Each line from the top of the listing through the one holding "man, solid=.0025, sub=1)" should be restated word for word, with nothing added and no pictures.

-- Start --

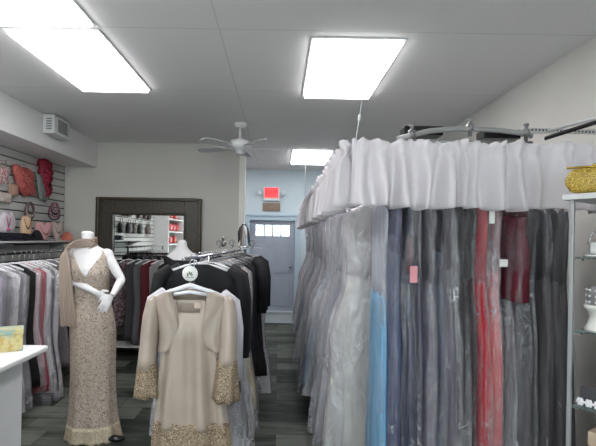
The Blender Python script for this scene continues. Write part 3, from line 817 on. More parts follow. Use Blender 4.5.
# scarf
path = [ # px, py, dy, half width m, width dir
 (97, 243, .045, .03, (0, .2, 1)), (96, 241, -.03, .036, (0, -.2, 1)), (91, 243.5, -.068, .042, (.1, -.3, 1)), (82, 244.5, -.062, .05, (.2, -.5, 1)), (74, 245, -.05, .055, (.3, -.9, .6)), (67, 248, -.04, .062, (.35, -1, .1)), (63.5, 256, -.06, .06, (.75, -.7, 0)), (64, 272, -.085, .058, (1, -.35, 0)), (65.5, 292, -.095, .062, (1, -.25, 0)), (67, 312, -.1, .07, (1, -.2, 0)), (68.5, 327, -.1, .078, (1, -.15, -.04))]
rows = []
NW = 22
P = [(mp(a_, b2, c2), w_, Vector(dd_).normalized()) for a_, b2, c2, w_, dd_ in path]
for i_ in range(len(P) - 1):
    for sub_ in range(4):
        f = sub_ / 4
        p = P[i_][0].lerp(P[i_ + 1][0], f); w_ = P[i_][1] * (1 - f) + P[i_ + 1][1] * f; dd_ = P[i_][2].lerp(P[i_ + 1][2], f).normalized()
        tg_ = (P[i_ + 1][0] - P[i_][0]).normalized(); nn = dd_.cross(tg_).normalized()
        rows.append([p + dd_ * w_ * (2 * j / NW - 1) + nn * .011 * math.sin(j * 1.45 + i_ * .12) for j in range(NW + 1)])
p, w_, dd_ = P[-1]
rows.append([p + dd_ * w_ * (2 * j / NW - 1) + Vector((0, .008 * math.sin(j * 1.45), -.006 * math.sin(j * .5))) for j in range(NW + 1)])
MB().grid(rows).build('scarf', sheer((196, 178, 166), .68), man, solid=.0025, sub=1)

# second mannequin bust in black dress, behind the jackets
bd = 5.0; bo = W(181, 300, bd); bo.z = 0
bu = thing('mannequin', 'white headless mannequin in a black dress, only its neck above the black jackets', 'mannequin', bo)
def bpz(py): return W(181, py, bd).z
m = MB()
prof = [(239, .05, .048), (246, .052, .05), (250, .075, .06), (254, .15, .07), (258, .185, .08), (268, .17, .1), (280, .165, .115), (296, .13, .09), (320, .17, .12), (335, .175, .12)]
m.loft([[(w_ * math.cos(q), d__ * math.sin(q), bpz(py)) for q in [2 * PI * k / 28 for k in range(28)]] for py, w_, d__ in prof])
m.build('body', SK, bu, sub=1)
prof2 = [(256, .175, .082), (260, .193, .092), (268, .18, .112), (280, .175, .125), (296, .142, .1), (320, .185, .13), (345, .2, .14), (375, .22, .16)]
rr = [[(w_ * math.cos(q) * (1 + (.04 * math.sin(8 * q) if k_ > 4 else 0)), d__ * math.sin(q) * (1 + (.04 * math.sin(8 * q) if k_ > 4 else 0)), bpz(py) - (.06 * max(0, -math.sin(q)) ** 4 if k_ == 0 else 0)) for q in [2 * PI * k / 36 for k in range(36)]] for k_, (py, w_, d__) in enumerate(prof2)]
MB().loft(rr, cap=False).build('dress', cloth((24, 24, 27)), bu, solid=.004)
MB().lathe([(.001, 0), (.15, 0), (.15, .012), (.02, .025), (.018, .9), (.001, .9)], seg=24).build('base', BLACKMETAL, bu)

# ------------------------------------------------------------------ champagne suit on the front of the centre rack
SDp = 2.45; so = W(190, 258, SDp); railz = so.z
suit = thing('dress_suit', 'champagne satin dress with matching bolero jacket hanging at the front of the centre rack', 'dress suit', (so.x, SDp, railz))
def sp(px, py, dy=0):
    p = W(px, py, SDp + dy) - Vector((so.x, SDp, railz)); return Vector((p.x, dy, p.z))
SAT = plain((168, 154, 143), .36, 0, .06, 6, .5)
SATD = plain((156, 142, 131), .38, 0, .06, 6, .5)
CUFF = lace((104, 86, 68), (186, 168, 144), 105, .55, .05, .3)
PS = SDp / F
hg = MB().tube([sp(150, 299), sp(165, 293), sp(181, 288), sp(190, 285), sp(199, 288), sp(215, 293), sp(230, 299)], [.008, .01, .012, .013, .012, .01, .008], 8, 1.0).tube([sp(174, 294.5, -.012), sp(190, 292, -.02), sp(207, 294.5, -.012)], .01, 8).build('hanger', plain((222, 222, 228), .25, var=.02), suit)
pts = [sp(190, 286)] + [sp(190, 263)]
hk = [sp(190, 263) + Vector((-.0 + .018 - .018 * math.cos(q), 0, .018 * math.sin(q))) for q in [k * PI / 6 for k in range(0, 8)]]
hk = [p_ - Vector((.0, 0, .0)) for p_ in hk]
MB().tube([sp(190, 286), sp(190, 274)] + hk, .003, 6).build('hook', CHROME, hg)
tp = sp(190, 273.5, -.012)
disc = MB().lathe([(.001, -.002), (.04, -.002), (.041, .0), (.04, .003), (.001, .003)], tp, 28, 'Y').build('hanger_topper', plain((228, 228, 226), .4, var=.01), suit)
m = MB()
for ang_, ln in ((100, .026), (140, .022), (60, .024), (20, .018), (175, .018), (80, .014)):
    a_ = math.radians(ang_); c_ = Vector((math.cos(a_), math.sin(a_))); nn_ = Vector((-c_.y, c_.x)); st = Vector((tp.x, tp.z - .012))
    m.prism([tuple(st + c_ * ln * .25), tuple(st + c_ * ln * .65 + nn_ * .0045), tuple(st + c_ * ln), tuple(st + c_ * ln * .65 - nn_ * .0045)], .001, 'XZ', tp.y - .0036)
m.prism([(tp.x - .022, tp.z - .021), (tp.x + .022, tp.z - .021), (tp.x + .022, tp.z - .018), (tp.x - .022, tp.z - .018)], .001, 'XZ', tp.y - .0036)
m.build('leaf_emblem', plain((96, 110, 92), .5), disc, smooth=False)
# dress
dr = [(298, 190, 20, 3.5), (306, 190, 21, 5), (318, 190, 27, 8), (335, 190.5, 29, 10), (352, 191, 29, 10), (365, 191, 30, 10), (385, 191, 33, 11), (405, 191.5, 35.5, 12), (420, 192, 37, 13), (432, 192, 38.5, 14), (446, 192.5, 40, 15), (462, 193, 41.5, 16)]
def dring(py, c_, w_, d__, n=56, A=0, g=0):
    cc = sp(c_, py); out = []
    for j in range(n):
        q = 2 * PI * j / n
        fo = 1 + A * math.sin(7 * q + py * .01) + A * .6 * math.sin(11 * q + 2)
        dip = 0
        out.append((cc.x + (w_ * PS + g) * math.cos(q), (d__ * PS + g) * math.sin(q) * fo - .012, cc.z - dip))
    return out
def dlerp(py):
    for a_, b2 in zip(dr, dr[1:]):
        if a_[0] <= py <= b2[0]:
            k = (py - a_[0]) / (b2[0] - a_[0]); k2 = k
            return [a_[i] + (b2[i] - a_[i]) * k2 for i in range(1, 4)]
    return dr[-1][1:]
rows = []
for i_ in range(30):
    py = 300 + (424 - 300) * i_ / 29; c_, w_, d__ = dlerp(py)
    ring = dring(py, c_, w_, d__, A=.38 * min(1, i_ / 18))
    if i_ < 7:
        k = (1 - i_ / 7)
        ring = [(x, y, z_ - .062 * k * (1 if abs(x - sp(190, 300).x) < .066 and y < .005 else 0)) for x, y, z_ in ring]
    rows.append(ring)
dress = MB().loft(rows, cap=False).build('dress', SAT, suit, solid=.003)
rows = []
for i_ in range(12):
    py = 421 + 38 * i_ / 11; c_, w_, d__ = dlerp(py); rows.append(dring(py, c_, w_, d__, A=.24, g=.003))
rows[-1] = [(x, y, z_ + .01 * abs(math.sin(j * .8))) for j, (x, y, z_) in enumerate(rows[-1])]
rows[0] = [(x, y, z_ + .012 * abs(math.sin(j * .7))) for j, (x, y, z_) in enumerate(rows[0])]
MB().loft(rows, cap=False).build('lace_hem', CUFF, dress, solid=.003)
pl_ = sp(198, 306, -.045 + .02)
MB().box(sp(197.5, 305.5, -.036), (.032, .002, .028)).build('care_label', plain((215, 196, 186), .7), dress, smooth=False)
# jacket fronts and back: curved panels
def panel(edge_in, edge_out, rows_py, bulge, base):
    R = []
    for py in rows_py:
        a_, b2 = edge_in(py), edge_out(py); row = []
        for j in range(13):
            u = j / 12; px = a_ + (b2 - a_) * u
            dy = -base - bulge * math.sin(PI * min(1, .25 + u * .75)) + .004 * math.sin(u * 9 + py * .13)
            if u > .85: dy += (u - .85) / .15 * (base + .0)
            row.append(sp(px, py, dy))
        R.append(row)
    return R
def tabf(tab): return lambda y: interp(tab, y)
li = tabf([(292, 172), (305, 174.5), (320, 177.5), (332, 179), (341, 177), (348, 172), (352.5, 166)])
lo_ = tabf([(292, 164), (297, 155), (303, 153), (320, 157), (340, 158), (352.5, 157.5)])
ri = tabf([(292, 207), (305, 206), (320, 203), (334, 200.5), (342, 202), (348.5, 207), (353, 213)])
ro_ = tabf([(292, 216), (297, 226), (303, 229), (320, 225), (340, 224), (353, 224.5)])
pr = [292, 294, 297, 300, 304, 310, 317, 324, 331, 337, 342, 346, 349, 351, 352.5]
MB().grid(panel(li, lo_, pr, .03, .035)).build('jacket_front', SAT, suit, solid=.006, sub=1)
MB().grid(panel(ri, ro_, pr, .03, .035)).build('jacket_front', SAT, suit, solid=.006, sub=1)
R = []
for py in (289, 292, 297, 304, 315, 330, 345, 352):
    row = []
    for j in range(17):
        u = j / 16; a_ = lo_(max(292, py)); b2 = ro_(max(292, py))
        if py == 289: a_, b2 = 170, 210
        row.append(sp(a_ + (b2 - a_) * u, py, .008 + .045 * math.sin(PI * u) * (.4 if py < 295 else 1)))
    R.append(row)
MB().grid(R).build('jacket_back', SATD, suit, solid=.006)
def sleeve(ptsl, cuffp, pa):
    m = MB(); path = [sp(x, y, d) for x, y, d, r in ptsl]
    m.tube(path, [r * PS for *_, r in ptsl], 22, 1.25, up=(1, 0, 0))
    o = m.build('sleeve', SAT, suit)
    cp = [sp(x, y, d) for x, y, d, r in cuffp]
    m = MB(); m.tube([cp[0].lerp(cp[3], k / 9) for k in range(10)], [PS * (cuffp[0][3] + (cuffp[3][3] - cuffp[0][3]) * (k / 9)) for k in range(10)], 30, 1.1, up=(1, 0, 0))
    m.f = m.f[:-2]; m.mi = m.mi[:-2]
    for i_, v_ in enumerate(m.v):
        rr_, jj = divmod(i_, 30); q = 2 * PI * jj / 30; k = rr_ / 9
        cc = cp[0].lerp(cp[3], k); dv_ = Vector(v_) - cc
        m.v[i_] = tuple(cc + dv_ * (1 + .14 * k * math.sin(6 * q + pa)) + Vector((0, 0, (-.012 * abs(math.sin(q * 4)) if rr_ == 9 else 0))))
    m.build('lace_cuff', CUFF, o, solid=.003)
sleeve([(156, 297, 0, 4.5), (153.5, 303, -.01, 7), (151.5, 315, -.02, 8), (149.8, 330, -.03, 8.2), (148.4, 345, -.035, 8.2), (147.4, 358, -.04, 8.6), (147, 368, -.04, 9)], [(147.3, 363, -.04, 9.2), (146.8, 372, -.04, 9.8), (146.4, 382, -.04, 10.6), (146.6, 394, -.04, 11.4)], -1)
sleeve([(226, 297, 0, 4.5), (228, 303, -.01, 7), (229, 315, -.02, 8), (229, 330, -.03, 8.2), (228.5, 345, -.035, 8.4), (227.5, 358, -.04, 9), (227, 364, -.04, 9.2)], [(227, 359, -.04, 9.6), (226.5, 370, -.04, 10.6), (226, 382, -.04, 11.6), (226, 398, -.04, 12.4)], 1)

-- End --

* **Solution for this exercise**
The Blender Python script for this scene continues. Write part 3, from line 817 on. More parts follow. Use Blender 4.5.
# scarf
path = [ # px, py, dy, half width m, width dir
 (97, 243, .045, .03, (0, .2, 1)), (96, 241, -.03, .036, (0, -.2, 1)), (91, 243.5, -.068, .042, (.1, -.3, 1)), (82, 244.5, -.062, .05, (.2, -.5, 1)), (74, 245, -.05, .055, (.3, -.9, .6)), (67, 248, -.04, .062, (.35, -1, .1)), (63.5, 256, -.06, .06, (.75, -.7, 0)), (64, 272, -.085, .058, (1, -.35, 0)), (65.5, 292, -.095, .062, (1, -.25, 0)), (67, 312, -.1, .07, (1, -.2, 0)), (68.5, 327, -.1, .078, (1, -.15, -.04))]
rows = []
NW = 22
P = [(mp(a_, b2, c2), w_, Vector(dd_).normalized()) for a_, b2, c2, w_, dd_ in path]
for i_ in range(len(P) - 1):
    for sub_ in range(4):
        f = sub_ / 4
        p = P[i_][0].lerp(P[i_ + 1][0], f); w_ = P[i_][1] * (1 - f) + P[i_ + 1][1] * f; dd_ = P[i_][2].lerp(P[i_ + 1][2], f).normalized()
        tg_ = (P[i_ + 1][0] - P[i_][0]).normalized(); nn = dd_.cross(tg_).normalized()
        rows.append([p + dd_ * w_ * (2 * j / NW - 1) + nn * .011 * math.sin(j * 1.45 + i_ * .12) for j in range(NW + 1)])
p, w_, dd_ = P[-1]
rows.append([p + dd_ * w_ * (2 * j / NW - 1) + Vector((0, .008 * math.sin(j * 1.45), -.006 * math.sin(j * .5))) for j in range(NW + 1)])
MB().grid(rows).build('scarf', sheer((196, 178, 166), .68), man, solid=.0025, sub=1)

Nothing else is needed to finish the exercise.